======== Data extract

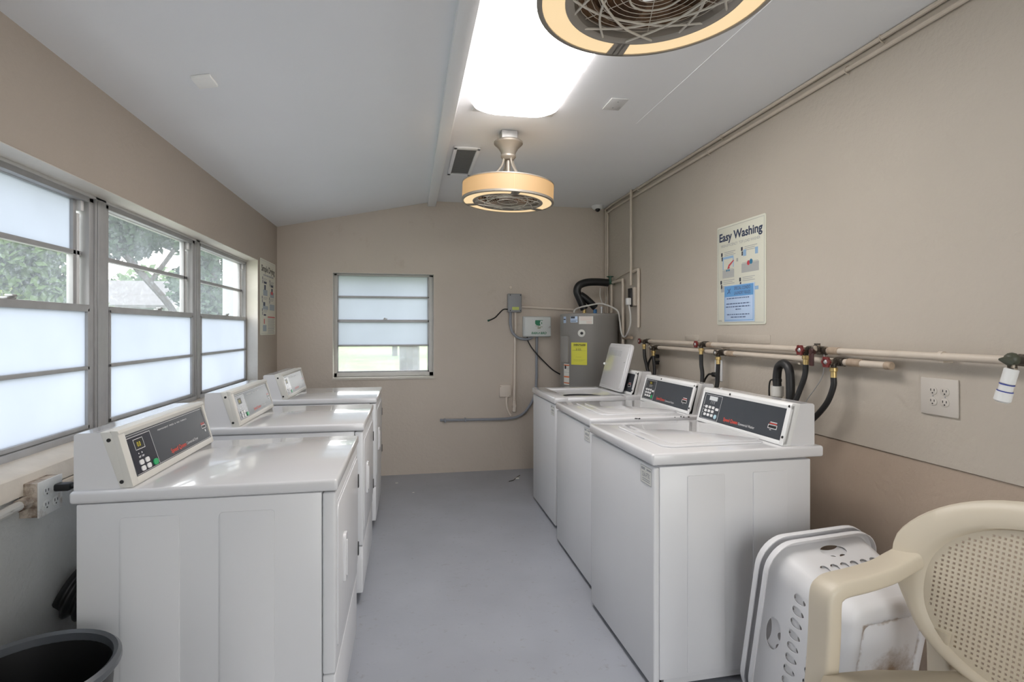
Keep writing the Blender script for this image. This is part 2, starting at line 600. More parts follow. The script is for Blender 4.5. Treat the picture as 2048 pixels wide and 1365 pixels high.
# unseen wall behind the camera; wide doorway added to let in fill daylight
b = B()
b.prism(zc_poly(-1.36, 0.20, 0), 1, YF - 0.2, YF)
b.prism(zc_poly(1.85, XR + 0.2, 0), 1, YF - 0.2, YF)
b.prism(zc_poly(0.20, 1.85, 2.20), 1, YF - 0.2, YF)
struct('wall_front', b, m_wall)

# ------------------------------------------------------------------ windows
def side_window(n, y0, y1, panes):
    """aluminium double-hung unit in the left wall, plane x=-1.27; panes = four materials, top to bottom"""
    z0, z1, zm = 0.942, 1.868, 1.425
    b = B()
    x0, x1 = -1.30, -1.250
    for lo, hi in (((x0, y0, z0 - 0.02), (x1, y0 + 0.032, z1)), ((x0, y1 - 0.032, z0 - 0.02), (x1, y1, z1)),
                   ((x0, y0, z1 - 0.02), (x1, y1, z1 + 0.012)), ((x0, y0, z0 - 0.03), (x1 + 0.012, y1, z0 + 0.004))):
        b.box(lo, hi, r=0.003)
    w = struct('window_%d' % n, b, m_alu)
    # lower sash (inner), upper sash (outer)
    a0, a1 = y0 + 0.034, y1 - 0.034
    lows = B()
    xs0, xs1 = -1.272, -1.247
    for lo, hi in (((xs0, a0, zm - 0.014), (xs1, a1, zm + 0.014)), ((xs0, a0, z0 + 0.006), (xs1, a1, z0 + 0.022)),
                   ((xs0, a0, z0 + 0.006), (xs1, a0 + 0.012, zm)), ((xs0, a1 - 0.012, z0 + 0.006), (xs1, a1, zm)),
                   ((xs0, a0, 1.181), (xs1, a1, 1.196))):
        lows.box(lo, hi, r=0.002)
    struct('lower_sash', lows, m_alu, w)
    ups = B()
    xu0, xu1 = -1.300, -1.276
    c1 = a1 - 0.035                      # the upper sash shows a wider stile and a white balance channel
    for lo, hi in (((xu0, a0, 1.633), (xu1, a1, 1.652)), ((xu0, c1 - 0.02, zm), (xu1, c1, z1)),
                   ((xu0, a0, zm), (xu1, a0 + 0.012, z1)), ((xu0, a0, z1 - 0.022), (xu1, a1, z1))):
        ups.box(lo, hi, r=0.002)
    struct('upper_sash', ups, m_alu, w)
    ch = B()
    ch.box((-1.300, c1 + 0.004, zm + 0.016), (-1.276, c1 + 0.022, z1 - 0.07), r=0.002)
    ch.box((-1.300, c1 + 0.004, z1 - 0.06), (-1.262, c1 + 0.024, z1 - 0.02), r=0.002)
    struct('balance_channel', ch, mat('channel_white', (0.72, 0.72, 0.72, 1), 0.4), w)
    lt = B()
    ym = (y0 + y1) / 2 + 0.02
    lt.box((-1.268, ym - 0.022, zm + 0.014), (-1.246, ym + 0.022, zm + 0.021), r=0.002)
    lt.box((-1.262, ym - 0.010, zm + 0.021), (-1.238, ym + 0.012, zm + 0.029), r=0.002)
    struct('sash_latch', lt, m_galv, w)
    for k, (zz0, zz1, xx, ya, yb) in enumerate(((1.650, z1 - 0.020, -1.290, a0 + 0.01, c1 - 0.018), (zm + 0.01, 1.635, -1.290, a0 + 0.01, c1 - 0.018),
                                               (1.194, zm - 0.012, -1.260, a0 + 0.01, a1 - 0.01), (z0 + 0.020, 1.183, -1.260, a0 + 0.01, a1 - 0.01))):
        p = B(); p.box((xx - 0.002, ya, zz0), (xx + 0.002, yb, zz1))
        struct('pane', p, panes[k], w)
    return w
side_window(1, 1.50, 2.475, [m_frost, m_clear, m_frost, m_frost])
side_window(5, 0.48, 1.42, [m_frost, m_frost, m_frost, m_frost])  # unit out of view, added to let in more daylight
side_window(2, 2.555, 3.530, [m_clear, m_clear, m_frost, m_frost])
side_window(3, 3.592, 4.590, [m_clear, m_clear, m_frost, m_frost])
# mullion posts between the units
for k, (ya, yb) in enumerate(((2.475, 2.555), (3.530, 3.592), (1.42, 1.50))):
    b = B(); b.box((-1.305, ya, 0.93), (-1.243, yb, 1.88), r=0.003)
    b.box((-1.243, ya + 0.01, 0.93), (-1.239, ya + 0.028, 1.86), r=0.001)
    struct('trim_%d' % (6, 7, 11)[k], b, m_alu)
b = B(); b.box((-1.305, 0.46, 1.868), (-1.243, 4.60, 1.880), r=0.002)
struct('trim_8', b, m_aluL)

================

What the task asks = Extract, word for word, each line from the top of the data down to and including the line with "struct('wall_front', b, m_wall)"; skip the pictures.

Task result =
Keep writing the Blender script for this image. This is part 2, starting at line 600. More parts follow. The script is for Blender 4.5. Treat the picture as 2048 pixels wide and 1365 pixels high.
# unseen wall behind the camera; wide doorway added to let in fill daylight
b = B()
b.prism(zc_poly(-1.36, 0.20, 0), 1, YF - 0.2, YF)
b.prism(zc_poly(1.85, XR + 0.2, 0), 1, YF - 0.2, YF)
b.prism(zc_poly(0.20, 1.85, 2.20), 1, YF - 0.2, YF)
struct('wall_front', b, m_wall)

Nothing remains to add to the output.